Entry from July 7, 2018
It would be superflous to rehearse the multiple stupidities of Adam Liptak’s New York Times article of last Sunday headed "How Conservatives Weaponized the First Amendment." Others, including David Marcus of The Federalist have already done that. But Mr Liptak’s piece is so disingenuous that any attempt to answer his argument — if you can dignify it by that title — has the perverse effect of making it sound semi-reasonable instead of what it is, which is a mere howl of anger. Neither Mr Liptak nor Supreme Court Justice Elena Kagan, whom he was quoting when he wrote of conservatives’ having "weaponized" the Free Speech clause can really be as idiotic as such an opinion makes them sound. The one is a graduate of Yale’s Law School, the other of Harvard’s, so they are certified smart people.
Smart enough, you would think, to be ashamed to make an argument which Michael Anton proleptically paraphrased in the New Criterion last month thus: "Bad people should not be allowed to make arguments in their defense." That is an extraordinary idea for anyone to express, let alone a highly-trained lawyer. But it is one of the corollaries of the reduction of our politics to virtue-signaling that, once you go in for virtue signaling, you have to keep doing it in order to re-affirm your own membership in the club of the virtuous.
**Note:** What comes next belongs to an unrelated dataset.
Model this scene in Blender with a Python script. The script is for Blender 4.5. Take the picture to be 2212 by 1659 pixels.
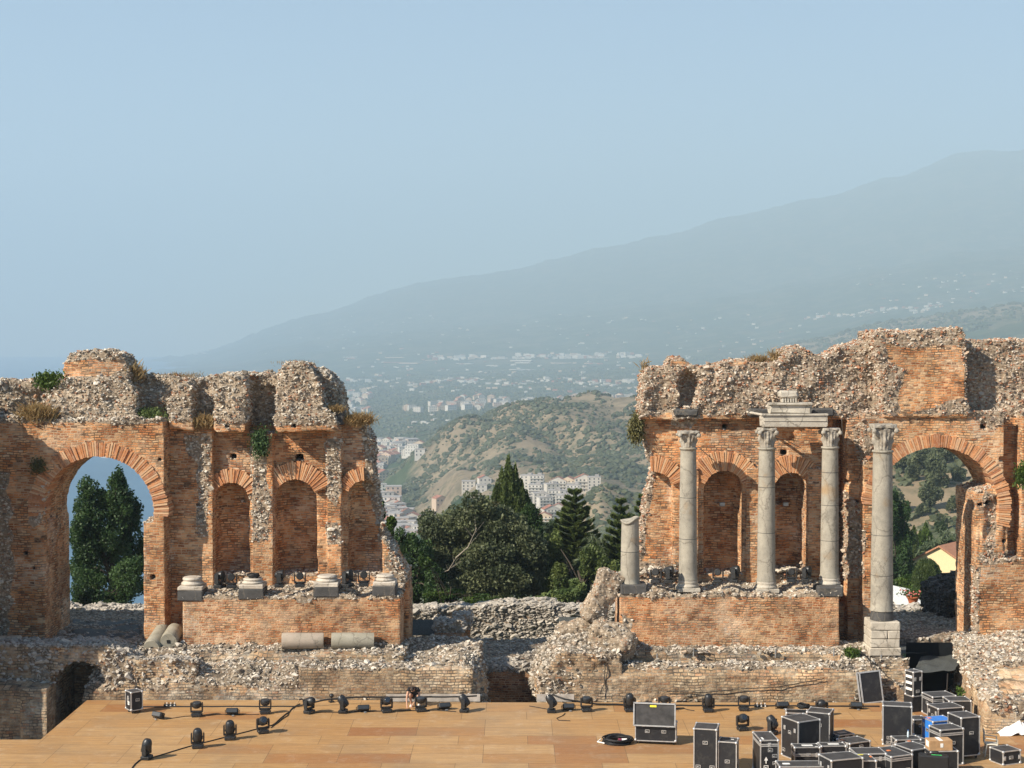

It must be like a drug to those who become addicted to it, for, like a drug, it requires ever more frequent and stronger doses to produce the same virtuous high.
In practice, this means making ever more strident exaggerations not only of one’s own virtue but also of the wickedness of those whom one has made its foil — especially if past associations with the wicked might otherwise cast the shadow of a doubt on one’s virtue. That could explain the now-customary vehemence of the conservative NeverTrumpers against their favorite hate-figure and, increasingly, any of their former allies who support him. Max Boot, for example, another certified smart person, has lately compared his formerly fellow-Republicans to Nazis — thus making his own rhetorical intemperance indistinguishable from that he attributes to those he hates so immoderately. In the same spirit, the "conservative" Jennifer Rubin says that Sarah Huckabee Sanders deserves a "life sentence" of being confronted and abused in public places for serving as Mr Trump’s spokesman.
These are no more rational statements than those of Mr Liptak or Justice Kagan but a form of emphatic apologia for a change of tribal loyalties. Just as a journalist or a lawyer might be expected to have a bad conscience about arguing for excluding unfavored groups from constitutional protections and restricting their freedom of speech, so might a former conservative or Republican be sensitive to the charge of betraying former comrades. One way around this for both, is to exaggerate the badness of those from whom they now wish to dissociate themselves — a badness so bad, so evil, so double-dyed dastardly that those who are guilty of it cannot even be allowed to make arguments in their own defense. In short, it is the badness of the Nazis, to whom the tribe of the virtuous have already made comparing them routine.
Declining to be outraged by such a patent slander but joining in with it thus becomes a way of reassuring your newly radicalized allies that you are on their side. The question that interests me is how has the fashionable left in this country — which can hardly be said to have existed in this newly militant and radical form before the Occupy Wall Street movement seven years ago — acquired the power to exact from its sympathizers such extreme affirmations of loyalty? Or, to put it another way, why are smart people in professions that would seem to demand a judicious and rational approach to political questions so eager to demonstrate their willingness to throw judgment and reason to the four winds for the sake of being counted among the good people? I don’t know the answer to this question, but I suspect it has something to do with the power of fashion in a political culture from which honor has been banished.